----- Data shown -----
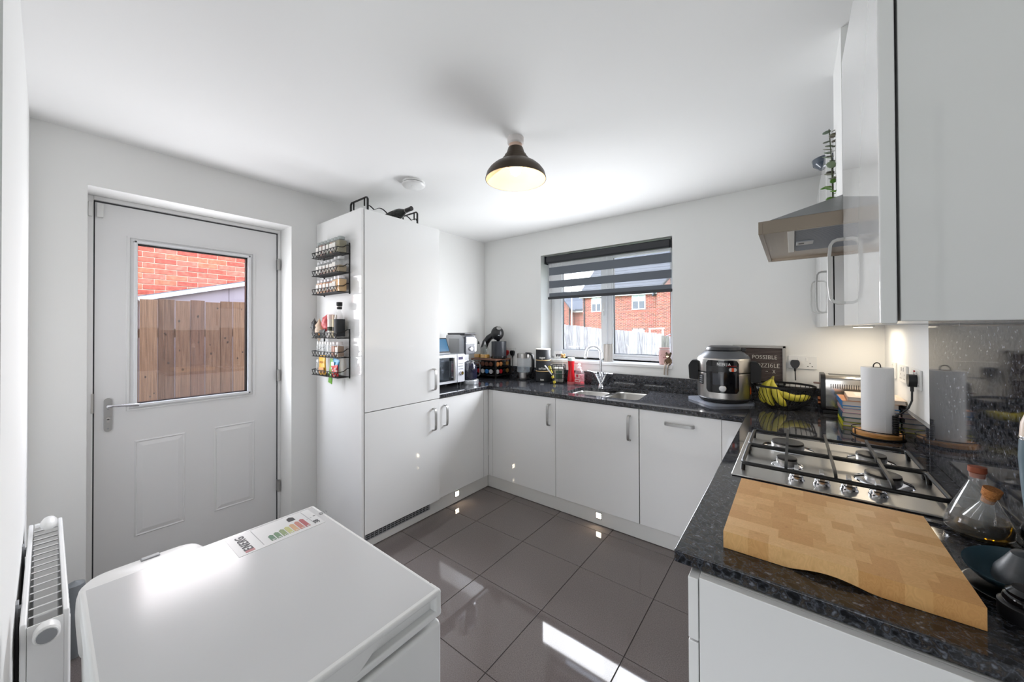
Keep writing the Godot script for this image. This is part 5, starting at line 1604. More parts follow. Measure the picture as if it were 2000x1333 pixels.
	# two oil bottles on the stand
	for e: Array in [[-2.665, -2.855, "small clear oil bottle with a black pourer at the left on the capsule stand", true], [-2.555, -2.835, "small clear oil bottle with a glass neck beside the pod machine", false]]:
		t = thing("oil_bottle", e[2], "bottle", Vector3(e[0], 1.11, e[1]), "oil bottles on the capsule stand")
		part(t, "oil", mb().box(Vector3(-0.036, 0.004, -0.036), Vector3(0.036, 0.042, 0.036), 0.008), mat(206, 150, 30, 0.15))
		b = mb()
		var rows := []
		for q: Array in [[0.01, 0.0], [0.039, 0.001], [0.04, 0.09], [0.032, 0.112], [0.015, 0.124], [0.012, 0.15]]:
			var l := PackedVector3Array()
			for w: Vector2 in rounded(rect(q[0] * 2, q[0] * 2), q[0] * 0.5, 4): l.append(Vector3(w.x, q[1], w.y))
			rows.append(l)
		b.skin(rows, true, true)
		part(t, "glass", b, glass(Color(0.92, 0.95, 0.93), 0.12))
		part(t, "pourer", mb().lathe(Vector3(0, 0.148, 0), [[0.0, 0.0], [0.012, 0.0], [0.01, 0.012], [0.004, 0.03], [0.0, 0.031]], 12), M.black if e[3] else glass(Color(0.95, 0.95, 0.95), 0.4))
	socket("wall_socket", "white double socket on the window wall behind the capsule stand", Vector3(-2.392, 1.176, NZ), Vector3.BACK)
	plug(Vector3(-2.432, 1.165, NZ + 0.0085), Vector3.BACK, mat(176, 32, 30, 0.4), "red plug in the socket behind the pod machine")
	plug(Vector3(-2.352, 1.165, NZ + 0.0085), Vector3.BACK, M.black, "black plug in the socket beside the kettle")

# UK double socket, centre p on the wall that faces n
func socket(called: String, label: String, p: Vector3, n: Vector3, double := true) -> void:
	var t := thing(called, label, "socket", p, "", 0.0)
	var w := 0.147 if double else 0.086
	var x := facing(n, Vector3.ZERO)
	var b := mb()
	b.xf = x
	b.box(Vector3(-w / 2, -0.043, 0.0002), Vector3(w / 2, 0.043, 0.0085), 0.0025)
	part(t, "plate", b, M.whiteplastic)
	for s: float in ([-0.038, 0.038] if double else [0.0]):
		b = mb()
		b.xf = x
		b.box(Vector3(s + (0.012 if s < 0 else -0.022), 0.012, 0.008), Vector3(s + (0.022 if s < 0 else -0.012), 0.032, 0.0115), 0.002)
		part(t, "rocker_switch", b, M.white)
		for h: Array in [[0, -0.004, 0.004, 0.008], [-0.011, -0.024, 0.007, 0.004], [0.011, -0.024, 0.007, 0.004]]:
			b = mb()
			b.xf = x
			b.box(Vector3(s + h[0] - h[2] / 2, h[1] - h[3] / 2, 0.0083), Vector3(s + h[0] + h[2] / 2, h[1] + h[3] / 2, 0.0088))
			part(t, "pin_hole", b, M.black)

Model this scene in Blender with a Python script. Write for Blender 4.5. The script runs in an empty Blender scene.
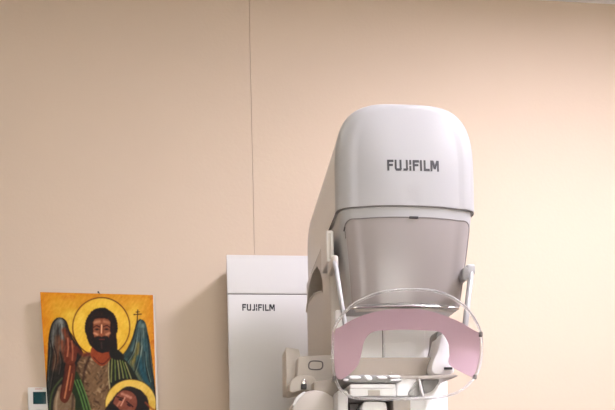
-----
- [Exercise instructions]: Locate each line with the word "this" and copy it.

- [Reply]:
Keep writing the Godot script for this image. This is part 5, starting at line 1604. More parts follow. Measure the picture as if it were 2000x1333 pixels.
Model this scene in Blender with a Python script. Write for Blender 4.5. The script runs in an empty Blender scene.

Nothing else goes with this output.